Litigi e nomine
nel Governo

L’ultimo Consiglio dei ministri prima delle elezioni del fine settimana è servito sostanzialmente ad una cosa: a piantare due ulteriori bandierine utili in campagna elettorale sia a Salvini che a Di Maio. Da una parte il decreto Sicurezza bis, dall’altra il testo sugli aiuti alle famiglie per il sostegno alla natalità. In realtà ieri sera, quando si è tenuta la seconda tranche della riunione del Consiglio dei Ministri (bizzarra novità introdotta dal governo Conte, un po’ come l’ordine del giorno senza punti e solo con «varie ed eventuali») si trattava formalmente di un «inizio esame».

E questo per la ragione che l’accordo non c’è. Questo ha però consentito ad entrambi i leader di poter sbandierare, appunto, da una parte la volontà di avere la mano ancora più dura sull’immigrazione, dall’altra il perseguimento di una politica per la famiglia. Niente di più. Le stesse fonti di Palazzo Chigi hanno fatto sapere ufficiosamente che i testi sono ancora incompleti e che comunque sono stati mandati al Quirinale per una prima ricognizione. Pare tra l’altro che Mattarella abbia più di un dubbio sulla linea sicurezza con cui Matteo Salvini punta ad avere il pieno controllo della situazione-sbarchi. Forse sarà anche per questo che la tanto criticata norma che stabiliva una multa di alcune migliaia di euro per ogni profugo salvato senza autorizzazione, è stata nel testo preliminare sostituita da una salatissima sanzione a carico del comandante della nave fuori delle regole.

Inoltre Salvini ha anche accettato di aggiungere, come chiedevano i 5S, un fondo per i rimpatri in modo da agevolare una procedura che nonostante tanti annunci, in realtà non ha trovato lo scatto auspicato.

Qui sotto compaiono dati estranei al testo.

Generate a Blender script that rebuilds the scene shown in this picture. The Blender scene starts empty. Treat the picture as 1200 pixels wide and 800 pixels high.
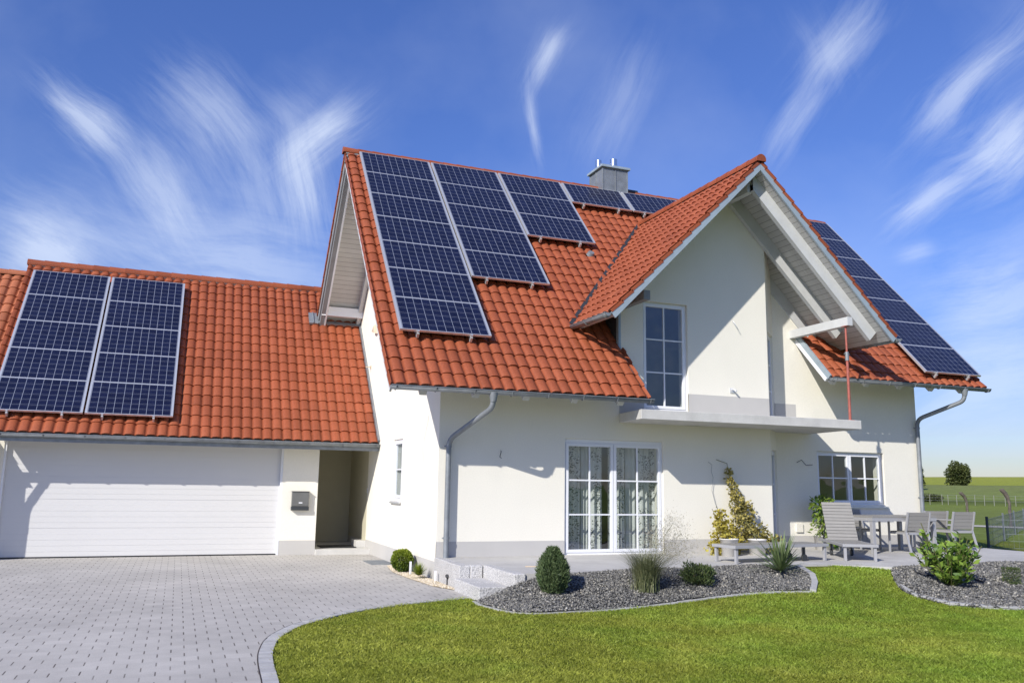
import bpy, bmesh, math, random
import numpy as np
from mathutils import Vector, Matrix
random.seed(7); rng = np.random.default_rng(11)
sc = bpy.context.scene
COL = sc.collection
R = math.radians
# ------------------------------------------------------------------ helpers
def link(o, parent=None):
    COL.objects.link(o)
    if parent is not None: o.parent = parent
    return o
def tag(o, label=None, cat=None, group=None, kind=None):
    if label: o['label'] = label
    if cat: o['category'] = cat
    if group: o['group'] = group
    if kind: o['kind'] = kind
    return o
def thing(name, label, cat, loc=(0, 0, 0), rz=0, group=None):
    o = bpy.data.objects.new(name, None); o.empty_display_size = .2
    o.location = loc; o.rotation_euler = (0, 0, rz)
    link(o); tag(o, label, cat, group)
    return o
class MB:
    """collects verts / faces / uvs / per-face random value, and makes ONE mesh object"""
    def __init__(s, M=None): s.v = []; s.f = []; s.uv = []; s.tv = []; s.sm = []; s.M = M or Matrix.Identity(4)
    def add(s, vs, fs, uvs=None, tv=None, smooth=False, M=None):
        n = len(s.v); M = M or s.M
        for p in vs: s.v.append(tuple(M @ Vector(p)))
        t = random.random() if tv is None else tv
        for f in fs:
            s.f.append([n + i for i in f]); s.tv.append(t); s.sm.append(smooth)
            s.uv.append([uvs[i] for i in f] if uvs else [(vs[i][0], vs[i][2] if abs(vs[i][2]) > 0 else vs[i][1]) for i in f])
        return s
    def box(s, x0, x1, y0, y1, z0, z1, M=None, tv=None):
        vs = [(x0, y0, z0), (x1, y0, z0), (x1, y1, z0), (x0, y1, z0), (x0, y0, z1), (x1, y0, z1), (x1, y1, z1), (x0, y1, z1)]
        return s.add(vs, [(0, 3, 2, 1), (4, 5, 6, 7), (0, 1, 5, 4), (1, 2, 6, 5), (2, 3, 7, 6), (3, 0, 4, 7)], M=M, tv=tv)
    def beam(s, a, b, w, h, up=(0, 0, 1)):
        a = Vector(a); b = Vector(b); d = (b - a).normalized(); up = Vector(up)
        x = d.cross(up).normalized(); u = x.cross(d).normalized()
        vs = []
        for p in (a, b):
            for i, j in ((-1, -1), (1, -1), (1, 1), (-1, 1)): vs.append(p + x * i * w / 2 + u * j * h / 2)
        return s.add(vs, [(0, 1, 2, 3), (7, 6, 5, 4), (0, 4, 5, 1), (1, 5, 6, 2), (2, 6, 7, 3), (3, 7, 4, 0)])
    def tube(s, pts, r, n=10, caps=True, half=False):
        pts = [Vector(p) for p in pts]; rs = r if isinstance(r, (list, tuple)) else [r] * len(pts)
        vs = []; prev = None
        for i, p in enumerate(pts):
            d = (pts[min(i + 1, len(pts) - 1)] - pts[max(i - 1, 0)]).normalized()
            if prev is None:
                ref = Vector((0, 0, 1)) if abs(d.z) < .9 else Vector((0, 1, 0))
                x = d.cross(ref).normalized()
            else: x = (prev - d * prev.dot(d)).normalized()
            prev = x; y = d.cross(x).normalized()
            for k in range(n):
                a = 2 * math.pi * k / n
                vs.append(p + (x * math.cos(a) + y * math.sin(a)) * rs[i])
        fs = []
        for i in range(len(pts) - 1):
            for k in range(n):
                fs.append((i * n + k, i * n + (k + 1) % n, (i + 1) * n + (k + 1) % n, (i + 1) * n + k))
        s.add(vs, fs, smooth=True)
        if caps:
            m = len(pts) - 1
            s.add([vs[k] for k in range(n)], [tuple(range(n))[::-1]]); s.add([vs[m * n + k] for k in range(n)], [tuple(range(n))])
        return s
    def lathe(s, prof, c=(0, 0, 0), n=20):
        vs = []; fs = []
        for r, z in prof:
            for k in range(n):
                a = 2 * math.pi * k / n; vs.append((c[0] + r * math.cos(a), c[1] + r * math.sin(a), c[2] + z))
        for i in range(len(prof) - 1):
            for k in range(n): fs.append((i * n + k, i * n + (k + 1) % n, (i + 1) * n + (k + 1) % n, (i + 1) * n + k))
        return s.add(vs, fs, smooth=True)
    def clip(s, planes):
        s.planes = planes; return s
    def build(s, name, mat, parent=None, planes=(), bevel=0, weld=False, fill=False):
        me = bpy.data.meshes.new(name)
        me.from_pydata(s.v, [], s.f)
        uvl = me.uv_layers.new(name='UVMap'); flat = [c for f in s.uv for uv in f for c in uv]
        uvl.data.foreach_set('uv', flat)
        at = me.attributes.new('tv', 'FLOAT', 'FACE'); at.data.foreach_set('value', s.tv)
        me.polygons.foreach_set('use_smooth', s.sm)
        if planes or weld:
            bm = bmesh.new(); bm.from_mesh(me)
            for co, no in planes:
                bmesh.ops.bisect_plane(bm, geom=bm.verts[:] + bm.edges[:] + bm.faces[:], plane_co=co, plane_no=no, clear_outer=True, dist=1e-5)
            if fill: bmesh.ops.holes_fill(bm, edges=bm.edges)
            if weld: bmesh.ops.remove_doubles(bm, verts=bm.verts, dist=1e-4)
            bm.to_mesh(me); bm.free()
        me.update()
        me.materials.append(mat)
        o = bpy.data.objects.new(name, me); link(o, parent)
        if bevel:
            b = o.modifiers.new('bevel', 'BEVEL'); b.width = bevel; b.segments = 2; b.limit_method = 'ANGLE'
        return o
def frame(o, u, d):      # local (u along wall, d into the wall, z up) -> world
    u = Vector(u).normalized(); d = Vector(d).normalized()
    return Matrix(((u.x, d.x, 0, o[0]), (u.y, d.y, 0, o[1]), (u.z, d.z, 1, o[2]), (0, 0, 0, 1)))
def sframe(O, U, S):     # local (u, s up-slope, n normal)
    U = Vector(U).normalized(); S = Vector(S).normalized(); N = U.cross(S)
    return Matrix(((U.x, S.x, N.x, O[0]), (U.y, S.y, N.y, O[1]), (U.z, S.z, N.z, O[2]), (0, 0, 0, 1)))
FRONT = frame((0, 0, 0), (1, 0, 0), (0, 1, 0))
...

In ogni caso il ministro dell’Interno vuole a tutti i costi che si vari un provvedimento che, nelle sue intenzioni, eviti che la situazione sfugga al controllo del Viminale come è successo l’altra notte con la SeaWatch3. Peccato che per i grillini questo sia incostituzionale. Tant’è. Dice il sottosegretario leghista Giorgetti, braccio destro di Salvini, che ormai al governo «non riescono più a fare neanche un ordine del giorno insieme». Ed è la verità. Che sia teatro, ammuina, sceneggiata per il pubblico, è un fatto che Salvini e Di Maio se ne dicono da settimane di tutti i colori e più si avvicina il voto più si incattiviscono. Ieri Di Maio è arrivato a dire che Salvini «deve aver perso la testa» e non ha mancato di rinfacciargli l’atteggiamento dei leghisti su Francesco: «Non si fischia il Papa». Inoltre ha rivendicato il fatto che la tensione sia aumentata «dal caso Siri in poi» perché «il M5S ha ripreso a fare il M5S». Cioè a ribattere punto su punto all’alleato che ha obiettivamente dominato la scena dei primi mesi del governo facendo volare i sondaggi sul proprio partito e deprimere quelli riguardanti l’alleato-avversario.

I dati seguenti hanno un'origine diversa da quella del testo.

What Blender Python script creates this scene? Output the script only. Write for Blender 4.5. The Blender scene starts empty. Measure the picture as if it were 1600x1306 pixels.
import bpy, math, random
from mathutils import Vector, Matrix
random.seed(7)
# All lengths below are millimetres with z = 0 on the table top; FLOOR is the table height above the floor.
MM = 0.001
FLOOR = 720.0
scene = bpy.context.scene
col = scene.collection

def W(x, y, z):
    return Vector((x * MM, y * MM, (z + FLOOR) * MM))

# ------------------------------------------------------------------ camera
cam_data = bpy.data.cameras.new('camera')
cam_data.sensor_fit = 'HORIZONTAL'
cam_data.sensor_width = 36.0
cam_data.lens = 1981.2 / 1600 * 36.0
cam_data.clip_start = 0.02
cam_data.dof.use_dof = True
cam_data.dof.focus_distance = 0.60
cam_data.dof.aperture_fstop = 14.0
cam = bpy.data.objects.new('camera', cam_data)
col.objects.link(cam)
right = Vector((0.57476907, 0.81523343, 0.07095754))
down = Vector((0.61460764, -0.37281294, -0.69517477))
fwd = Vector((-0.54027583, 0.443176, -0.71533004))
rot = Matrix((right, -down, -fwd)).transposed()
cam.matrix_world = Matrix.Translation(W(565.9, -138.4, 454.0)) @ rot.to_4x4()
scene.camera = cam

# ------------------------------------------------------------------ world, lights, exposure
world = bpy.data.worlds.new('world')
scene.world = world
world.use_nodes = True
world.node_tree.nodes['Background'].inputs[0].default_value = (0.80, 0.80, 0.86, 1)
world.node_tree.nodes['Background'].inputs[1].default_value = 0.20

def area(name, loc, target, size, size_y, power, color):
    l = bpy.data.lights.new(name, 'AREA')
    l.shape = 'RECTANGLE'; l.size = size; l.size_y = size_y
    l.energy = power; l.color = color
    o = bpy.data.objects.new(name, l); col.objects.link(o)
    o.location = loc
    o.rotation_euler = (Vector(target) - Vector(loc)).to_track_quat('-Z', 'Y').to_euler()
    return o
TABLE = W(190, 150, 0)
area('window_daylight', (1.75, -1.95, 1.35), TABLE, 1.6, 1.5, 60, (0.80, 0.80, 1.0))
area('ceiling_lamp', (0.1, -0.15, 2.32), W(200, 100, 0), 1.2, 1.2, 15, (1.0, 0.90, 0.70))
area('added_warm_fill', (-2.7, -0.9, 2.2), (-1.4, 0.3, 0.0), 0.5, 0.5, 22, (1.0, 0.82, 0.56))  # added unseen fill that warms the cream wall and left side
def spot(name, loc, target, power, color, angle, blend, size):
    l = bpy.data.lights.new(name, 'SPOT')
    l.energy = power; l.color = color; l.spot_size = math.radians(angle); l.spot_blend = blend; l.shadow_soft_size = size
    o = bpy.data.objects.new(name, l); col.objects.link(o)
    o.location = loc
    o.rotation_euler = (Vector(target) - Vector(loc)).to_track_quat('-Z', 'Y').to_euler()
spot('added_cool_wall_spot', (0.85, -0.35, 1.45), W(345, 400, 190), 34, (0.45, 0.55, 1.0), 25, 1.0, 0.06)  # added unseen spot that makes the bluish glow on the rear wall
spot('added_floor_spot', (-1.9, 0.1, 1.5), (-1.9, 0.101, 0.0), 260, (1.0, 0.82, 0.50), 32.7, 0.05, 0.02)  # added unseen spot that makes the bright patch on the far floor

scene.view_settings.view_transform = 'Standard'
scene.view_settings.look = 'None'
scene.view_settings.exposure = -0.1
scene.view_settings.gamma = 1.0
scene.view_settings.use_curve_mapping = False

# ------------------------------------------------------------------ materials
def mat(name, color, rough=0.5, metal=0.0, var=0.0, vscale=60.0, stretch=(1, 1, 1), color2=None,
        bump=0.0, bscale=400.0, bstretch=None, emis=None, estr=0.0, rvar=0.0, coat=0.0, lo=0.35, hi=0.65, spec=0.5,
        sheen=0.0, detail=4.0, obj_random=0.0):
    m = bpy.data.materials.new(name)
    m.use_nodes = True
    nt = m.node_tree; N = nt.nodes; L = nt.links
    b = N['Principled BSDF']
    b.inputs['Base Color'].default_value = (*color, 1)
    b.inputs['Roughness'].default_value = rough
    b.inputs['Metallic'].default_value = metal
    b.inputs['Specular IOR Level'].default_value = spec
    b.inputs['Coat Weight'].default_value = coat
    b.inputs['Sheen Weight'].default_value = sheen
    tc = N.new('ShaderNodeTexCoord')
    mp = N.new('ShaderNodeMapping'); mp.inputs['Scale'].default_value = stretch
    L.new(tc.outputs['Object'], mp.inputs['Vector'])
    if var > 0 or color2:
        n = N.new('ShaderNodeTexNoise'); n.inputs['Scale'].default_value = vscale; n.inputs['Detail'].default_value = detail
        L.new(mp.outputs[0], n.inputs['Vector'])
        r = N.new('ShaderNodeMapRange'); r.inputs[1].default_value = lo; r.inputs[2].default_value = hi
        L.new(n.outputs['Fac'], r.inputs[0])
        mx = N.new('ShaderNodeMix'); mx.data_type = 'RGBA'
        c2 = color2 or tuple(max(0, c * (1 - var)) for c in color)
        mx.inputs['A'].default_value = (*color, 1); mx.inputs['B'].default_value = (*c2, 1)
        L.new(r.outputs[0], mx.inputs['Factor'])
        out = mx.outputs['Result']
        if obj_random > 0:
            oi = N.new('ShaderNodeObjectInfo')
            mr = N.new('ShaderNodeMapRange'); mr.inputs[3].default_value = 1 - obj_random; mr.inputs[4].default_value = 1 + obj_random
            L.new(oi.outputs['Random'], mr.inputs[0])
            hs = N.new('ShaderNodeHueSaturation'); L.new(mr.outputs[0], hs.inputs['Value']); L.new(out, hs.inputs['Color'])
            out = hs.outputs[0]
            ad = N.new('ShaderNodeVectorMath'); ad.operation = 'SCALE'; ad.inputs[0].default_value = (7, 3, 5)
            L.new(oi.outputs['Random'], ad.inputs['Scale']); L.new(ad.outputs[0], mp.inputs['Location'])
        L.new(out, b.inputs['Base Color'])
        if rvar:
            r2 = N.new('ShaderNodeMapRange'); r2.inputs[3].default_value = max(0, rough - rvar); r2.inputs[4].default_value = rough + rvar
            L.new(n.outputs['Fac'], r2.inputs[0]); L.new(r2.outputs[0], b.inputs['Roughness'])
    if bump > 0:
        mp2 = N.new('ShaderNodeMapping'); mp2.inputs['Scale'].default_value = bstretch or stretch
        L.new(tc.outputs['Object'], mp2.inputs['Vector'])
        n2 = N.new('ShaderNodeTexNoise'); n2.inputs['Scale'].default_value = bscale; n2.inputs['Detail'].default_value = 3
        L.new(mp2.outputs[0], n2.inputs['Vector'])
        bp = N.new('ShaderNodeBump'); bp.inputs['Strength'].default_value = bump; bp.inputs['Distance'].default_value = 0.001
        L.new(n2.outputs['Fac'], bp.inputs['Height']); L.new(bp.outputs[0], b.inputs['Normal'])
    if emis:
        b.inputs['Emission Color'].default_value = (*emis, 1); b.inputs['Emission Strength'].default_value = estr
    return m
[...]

E a proposito del caso Siri – il sottosegretario indagato per corruzione costretto alle dimissioni dall’intransigenza grillina e dalla decisione del presidente del Consiglio – sempre Giorgetti ha attaccato direttamente Conte accusandolo di non essere più super partes e dunque garante del famoso Contratto. Conte se l’è presa molto a male e ha ribattuto a muso duro, quasi minacciando le dimissioni, che attaccare lui in quanto premier significa attaccare l’intero governo. Come si vede, il clima non potrebbe essere peggiore. Non tale però da impedire che ieri sera il Consiglio dei ministri procedesse ad una infornata di nomine di primissima fila nella nomenklatura dello Stato: i vertici Inps, Ragioneria Generale dello Stato e Guardia di Finanza. Ognuno ha avuto ciò che chiedeva, che poi è sempre un buon motivo per rimanere insieme, anche a strattoni, dentro la cosiddetta «stanza dei bottoni» (che il povero Nenni disse di non aver mai trovato a Palazzo Chigi).